Ringraziamo la Prof. Daniela Pestarino per il contributo che ci fornisce sulle politiche educative e per la sua garbata critica nei confronti del post da noi pubblicato recentemente ripreso dal settimanale economico inglese The Economist[1]
[1] https://ilpontedem.it/2024/08/01/the-economist-uk-un-nuovo-pensiero-alla-moda-sta-ostacolando-listruzione-scolastica-nel-mondo-ricco/Il post che mi ha segnalato ad agosto è molto interessante! Tuttavia, ridurre la complessità del problema della qualità dell’insegnamento al “basso livello di preparazione degli educatori” mi pare una semplificazione eccessiva. Il mondo della scuola è un sistema articolato, influenzato da una molteplicità di fattori, tra cui il contesto sociale, le politiche educative, le risorse e le infrastrutture disponibili. In Italia, ad esempio, le riforme frequenti, una burocrazia eccessiva, linee guida e indicazioni nazionali poco chiare, possono compromettere la qualità dell’insegnamento. A fronte di comprovate carenze formative individuali di componenti del cosiddetto “corpo docente”, molti altri insegnanti si impegnano parecchio per migliorare le proprie competenze, con dedizione e professionalità.
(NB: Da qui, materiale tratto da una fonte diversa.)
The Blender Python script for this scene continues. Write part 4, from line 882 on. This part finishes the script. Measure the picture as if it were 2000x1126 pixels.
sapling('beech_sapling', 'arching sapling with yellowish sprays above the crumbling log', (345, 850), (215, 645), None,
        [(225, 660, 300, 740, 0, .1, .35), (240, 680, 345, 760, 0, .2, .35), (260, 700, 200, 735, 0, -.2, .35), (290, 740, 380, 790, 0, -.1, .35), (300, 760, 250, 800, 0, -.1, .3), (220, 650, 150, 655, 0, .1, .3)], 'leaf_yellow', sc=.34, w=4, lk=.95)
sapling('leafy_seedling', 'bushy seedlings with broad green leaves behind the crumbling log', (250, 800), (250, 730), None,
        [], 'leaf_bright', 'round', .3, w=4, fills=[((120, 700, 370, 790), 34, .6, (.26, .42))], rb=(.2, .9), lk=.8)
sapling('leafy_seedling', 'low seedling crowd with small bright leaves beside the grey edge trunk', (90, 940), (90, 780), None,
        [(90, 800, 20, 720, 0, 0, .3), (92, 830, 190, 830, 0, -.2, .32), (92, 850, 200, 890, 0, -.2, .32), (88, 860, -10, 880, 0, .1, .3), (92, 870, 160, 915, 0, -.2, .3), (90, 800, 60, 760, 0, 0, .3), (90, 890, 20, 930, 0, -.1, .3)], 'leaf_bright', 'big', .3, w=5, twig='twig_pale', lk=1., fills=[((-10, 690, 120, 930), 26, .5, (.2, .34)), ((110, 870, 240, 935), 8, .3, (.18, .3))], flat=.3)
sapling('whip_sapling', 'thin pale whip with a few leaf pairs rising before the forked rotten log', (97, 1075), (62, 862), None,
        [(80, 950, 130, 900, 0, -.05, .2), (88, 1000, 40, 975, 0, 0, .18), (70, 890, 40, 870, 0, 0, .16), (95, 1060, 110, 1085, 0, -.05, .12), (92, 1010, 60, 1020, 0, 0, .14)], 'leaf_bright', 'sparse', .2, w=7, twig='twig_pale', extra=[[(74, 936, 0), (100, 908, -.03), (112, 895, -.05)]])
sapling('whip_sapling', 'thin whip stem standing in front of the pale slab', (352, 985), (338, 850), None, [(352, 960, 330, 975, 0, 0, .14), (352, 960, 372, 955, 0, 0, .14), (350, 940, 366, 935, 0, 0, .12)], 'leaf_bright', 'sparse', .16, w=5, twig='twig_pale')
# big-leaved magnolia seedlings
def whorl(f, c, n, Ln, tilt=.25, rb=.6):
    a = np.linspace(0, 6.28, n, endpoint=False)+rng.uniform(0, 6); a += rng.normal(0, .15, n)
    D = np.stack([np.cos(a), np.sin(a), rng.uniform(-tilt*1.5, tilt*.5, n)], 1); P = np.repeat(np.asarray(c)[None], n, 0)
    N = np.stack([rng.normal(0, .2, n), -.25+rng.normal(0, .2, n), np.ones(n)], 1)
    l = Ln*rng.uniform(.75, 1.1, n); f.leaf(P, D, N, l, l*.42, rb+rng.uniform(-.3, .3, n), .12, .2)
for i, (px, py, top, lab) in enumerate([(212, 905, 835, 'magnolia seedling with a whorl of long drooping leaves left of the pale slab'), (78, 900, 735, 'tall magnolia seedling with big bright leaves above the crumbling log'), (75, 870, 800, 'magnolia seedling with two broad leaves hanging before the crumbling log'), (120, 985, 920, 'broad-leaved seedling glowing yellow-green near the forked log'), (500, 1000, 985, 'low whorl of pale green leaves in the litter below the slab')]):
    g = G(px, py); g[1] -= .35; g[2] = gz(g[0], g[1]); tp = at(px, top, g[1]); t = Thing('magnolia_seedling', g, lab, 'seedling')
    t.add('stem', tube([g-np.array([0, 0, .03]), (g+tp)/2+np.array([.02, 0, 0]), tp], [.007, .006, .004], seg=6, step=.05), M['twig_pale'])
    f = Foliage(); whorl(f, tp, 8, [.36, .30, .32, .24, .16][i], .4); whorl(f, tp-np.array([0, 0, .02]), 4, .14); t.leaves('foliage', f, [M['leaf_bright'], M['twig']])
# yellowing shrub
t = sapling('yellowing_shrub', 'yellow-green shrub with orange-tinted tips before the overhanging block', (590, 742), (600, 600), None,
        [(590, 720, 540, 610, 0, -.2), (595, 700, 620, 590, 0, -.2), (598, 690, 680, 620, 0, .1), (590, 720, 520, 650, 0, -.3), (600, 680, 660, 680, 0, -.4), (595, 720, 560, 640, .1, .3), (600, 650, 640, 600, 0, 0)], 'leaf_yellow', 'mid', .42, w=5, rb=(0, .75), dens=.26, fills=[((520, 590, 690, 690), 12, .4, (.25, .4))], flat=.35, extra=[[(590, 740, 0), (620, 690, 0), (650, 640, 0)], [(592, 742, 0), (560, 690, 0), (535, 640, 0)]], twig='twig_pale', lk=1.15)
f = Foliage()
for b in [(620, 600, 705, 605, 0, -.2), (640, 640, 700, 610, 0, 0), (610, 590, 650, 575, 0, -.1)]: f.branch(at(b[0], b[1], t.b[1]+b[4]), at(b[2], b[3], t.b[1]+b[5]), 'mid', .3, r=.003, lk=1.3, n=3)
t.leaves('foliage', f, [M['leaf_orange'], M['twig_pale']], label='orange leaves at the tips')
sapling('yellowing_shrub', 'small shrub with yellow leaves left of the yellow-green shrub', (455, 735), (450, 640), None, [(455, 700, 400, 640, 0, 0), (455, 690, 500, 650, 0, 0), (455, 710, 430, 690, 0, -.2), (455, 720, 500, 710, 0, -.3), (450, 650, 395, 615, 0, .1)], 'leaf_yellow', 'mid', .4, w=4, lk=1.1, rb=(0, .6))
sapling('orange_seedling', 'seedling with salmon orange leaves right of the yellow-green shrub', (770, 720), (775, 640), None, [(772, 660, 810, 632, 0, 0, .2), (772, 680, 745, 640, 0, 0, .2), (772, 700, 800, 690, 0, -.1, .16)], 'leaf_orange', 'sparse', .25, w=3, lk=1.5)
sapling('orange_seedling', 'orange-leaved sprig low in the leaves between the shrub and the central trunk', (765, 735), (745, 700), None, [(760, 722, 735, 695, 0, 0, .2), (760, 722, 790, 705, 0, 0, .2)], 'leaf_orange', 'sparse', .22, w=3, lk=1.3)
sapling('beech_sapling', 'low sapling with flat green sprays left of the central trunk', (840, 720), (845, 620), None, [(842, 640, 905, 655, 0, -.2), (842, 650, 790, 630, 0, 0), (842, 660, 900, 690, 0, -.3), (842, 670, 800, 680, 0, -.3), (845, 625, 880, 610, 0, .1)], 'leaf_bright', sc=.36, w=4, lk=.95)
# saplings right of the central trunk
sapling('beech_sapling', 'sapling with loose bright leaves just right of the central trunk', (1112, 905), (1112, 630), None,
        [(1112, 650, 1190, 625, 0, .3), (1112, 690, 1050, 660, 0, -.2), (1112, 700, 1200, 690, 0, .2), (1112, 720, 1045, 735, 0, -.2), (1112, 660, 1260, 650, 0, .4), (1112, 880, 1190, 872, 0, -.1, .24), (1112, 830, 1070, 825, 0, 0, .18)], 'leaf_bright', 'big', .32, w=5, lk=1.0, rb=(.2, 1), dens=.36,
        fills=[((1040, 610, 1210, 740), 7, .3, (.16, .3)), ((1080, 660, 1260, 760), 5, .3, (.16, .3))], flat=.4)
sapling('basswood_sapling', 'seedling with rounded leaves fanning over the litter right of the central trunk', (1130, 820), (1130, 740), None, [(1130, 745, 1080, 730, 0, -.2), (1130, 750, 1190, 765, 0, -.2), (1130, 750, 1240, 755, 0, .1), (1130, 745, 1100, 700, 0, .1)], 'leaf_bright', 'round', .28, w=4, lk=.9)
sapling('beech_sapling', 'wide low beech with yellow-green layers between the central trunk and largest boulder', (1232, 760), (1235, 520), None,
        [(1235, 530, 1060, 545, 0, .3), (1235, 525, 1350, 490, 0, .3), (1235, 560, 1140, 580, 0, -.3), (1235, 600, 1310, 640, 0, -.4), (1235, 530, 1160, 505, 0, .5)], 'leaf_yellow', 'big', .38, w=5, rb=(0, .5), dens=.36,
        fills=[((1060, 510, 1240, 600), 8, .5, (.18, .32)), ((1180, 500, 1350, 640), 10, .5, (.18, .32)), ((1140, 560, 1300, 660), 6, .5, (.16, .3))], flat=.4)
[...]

Trovo dunque riduttivo “giudicare” gli insegnanti, riconducendoli ad una categoria omogenea e poco preparata.
Inoltre l’articolo parla di “abilità vagamente definite”, ma molte di queste, come la capacità di lavorare in team, la risoluzione di problemi complessi e la capacità di imparare ad imparare, sono competenze trasversali chiaramente riconosciute come essenziali nel mondo del lavoro contemporaneo (basti pensare alla Raccomandazione del Consiglio dell’Unione Europea sulle competenze chiave per l’apprendimento permanente del 2018). Molti problemi complessi richiedono soluzioni collettive. Il lavoro di gruppo non è solo un’abilità interpersonale, ma una modalità di affrontare situazioni in modo efficace, condividendo conoscenze e competenze diverse.
L’apprendimento non è più statico. Il mondo cambia rapidamente, così come le tecnologie e le professioni. In questo contesto “imparare ad imparare” è fondamentale, poiché permette agli studenti di adattarsi alle nuove sfide e ai nuovi contesti che incontreranno nella loro vita e nel loro lavoro.
Infine l’idea che promuovere “pensatori critici o risolutori di problemi” significhi minimizzare l’apprendimento tradizionale mi è apparsa fuorviante. Piuttosto, si tratterebbe di integrare diverse modalità di apprendimento. La conoscenza “essenziale” rimane importante, ma dovrebbe essere affiancata dallo sviluppo di abilità cognitive quali l’analisi, la sintesi e l’applicazione creativa per poter essere “attrezzati” ad affrontare situazioni non standardizzate ed imprevedibili.